Although Jack could simply pick any boxes, experienced players advise that keeping attributes balanced is crucial for long-term success. Therefore, Jack wants to choose $$$N$$$ gift boxes such that the resulting distribution of attribute points is as balanced as possible.

For each of the P attributes, there is a recommended balanced range $$$[L_i, R_i]$$$, meaning Jack should aim to have between $$$L_i$$$ and $$$R_i$$$ points in attribute $$$i$$$ (inclusive) after choosing his boxes. An attribute is considered balanced if the number of points Jack has in that attribute lies within the corresponding interval.

Your task is to help Jack choose $$$N$$$ gift boxes such that the number of balanced attributes is maximized.
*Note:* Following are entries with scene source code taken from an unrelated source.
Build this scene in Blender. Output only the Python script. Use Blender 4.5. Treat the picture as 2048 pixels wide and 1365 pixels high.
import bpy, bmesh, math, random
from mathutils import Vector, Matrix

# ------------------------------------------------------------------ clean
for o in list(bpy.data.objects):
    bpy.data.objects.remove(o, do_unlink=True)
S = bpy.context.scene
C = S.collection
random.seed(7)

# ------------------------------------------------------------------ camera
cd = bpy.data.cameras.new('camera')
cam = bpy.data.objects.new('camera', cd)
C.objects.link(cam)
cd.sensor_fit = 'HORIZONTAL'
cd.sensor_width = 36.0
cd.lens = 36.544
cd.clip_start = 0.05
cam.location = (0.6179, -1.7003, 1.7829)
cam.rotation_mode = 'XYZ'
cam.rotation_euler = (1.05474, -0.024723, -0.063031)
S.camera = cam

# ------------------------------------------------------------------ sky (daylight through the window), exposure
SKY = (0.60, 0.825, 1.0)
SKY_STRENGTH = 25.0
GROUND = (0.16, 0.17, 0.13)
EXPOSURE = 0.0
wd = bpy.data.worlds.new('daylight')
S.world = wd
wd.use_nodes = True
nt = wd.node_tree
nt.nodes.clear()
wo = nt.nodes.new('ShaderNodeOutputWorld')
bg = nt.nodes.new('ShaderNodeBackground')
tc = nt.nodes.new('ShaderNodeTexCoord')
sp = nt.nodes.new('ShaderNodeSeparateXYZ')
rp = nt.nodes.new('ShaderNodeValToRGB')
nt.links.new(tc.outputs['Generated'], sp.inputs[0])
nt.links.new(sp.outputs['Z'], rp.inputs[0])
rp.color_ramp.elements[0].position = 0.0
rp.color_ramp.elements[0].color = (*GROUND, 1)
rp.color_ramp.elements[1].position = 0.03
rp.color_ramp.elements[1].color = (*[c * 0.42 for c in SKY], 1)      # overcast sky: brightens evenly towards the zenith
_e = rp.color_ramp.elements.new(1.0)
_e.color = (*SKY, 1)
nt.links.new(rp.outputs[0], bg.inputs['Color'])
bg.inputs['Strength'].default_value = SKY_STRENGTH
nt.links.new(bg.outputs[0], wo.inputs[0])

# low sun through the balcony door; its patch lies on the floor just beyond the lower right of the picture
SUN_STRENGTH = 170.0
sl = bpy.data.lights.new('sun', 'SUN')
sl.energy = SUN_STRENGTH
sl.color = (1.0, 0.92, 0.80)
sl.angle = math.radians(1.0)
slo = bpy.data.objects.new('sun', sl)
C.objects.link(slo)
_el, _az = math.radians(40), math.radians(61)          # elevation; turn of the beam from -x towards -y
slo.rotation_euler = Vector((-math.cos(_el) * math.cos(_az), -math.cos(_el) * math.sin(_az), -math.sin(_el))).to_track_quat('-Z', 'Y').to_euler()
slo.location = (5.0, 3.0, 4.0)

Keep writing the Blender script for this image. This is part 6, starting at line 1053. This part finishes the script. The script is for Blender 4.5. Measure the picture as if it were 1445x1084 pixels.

If there are multiple selections that lead to the same maximum number of balanced attributes, you may output any of them.

$$$\large{\textbf{Input}}$$$

The first line contains three integers $$$N, M, P$$$ $$$(1 \le N \le 10, 1 \le M \le 60, 1 \le P \le 20)$$$ — the number of gift boxes Jack must choose, the total number of gift boxes available, and the number of distinct attributes in the game.

The next $$$P$$$ lines each contain two integers $$$L_i$$$ and $$$R_i$$$ $$$(1 \le L_i \le R_i \le 4)$$$ — the recommended balanced interval for the $$$i$$$-th attribute.

Each of the following $$$M$$$ lines describes a gift box. Each line begins with an integer $$$X$$$ $$$(1 \le X \le 3)$$$, followed by $$$X$$$ distinct integers between $$$1$$$ and $$$P$$$, representing the attributes to which this gift box contributes $$$1$$$ point.

$$$\large{\textbf{Output}}$$$

On the first line, print a single integer $$$S$$$ — the maximum number of attributes that can be balanced by choosing $$$N$$$ gift boxes.

On the second line, print $$$N$$$ space-separated integers — the indices ($$$1$$$-based) of the gift boxes selected (in any order) that achieve the maximum balance score.

$$$\large{\textbf{Example}}$$$

$$$\textbf{Input}$$$

4 6 8

2 2

2 3

2 3

2 3

2 3

2 3

2 2

3 4

2 1 5

2 1 5

2 2 4

2 2 4

3 3 6 7

2 3 8

$$$\textbf{Output}$$$

4

1 2 3 4

$$$\large{\textbf{Note}}$$$

You can choose $$$4$$$ gift boxes with indices $$$1, 2, 3, 4$$$ with $$$4$$$ different attributes which are $$$1, 5, 2, 4$$$.

Thanks in advance.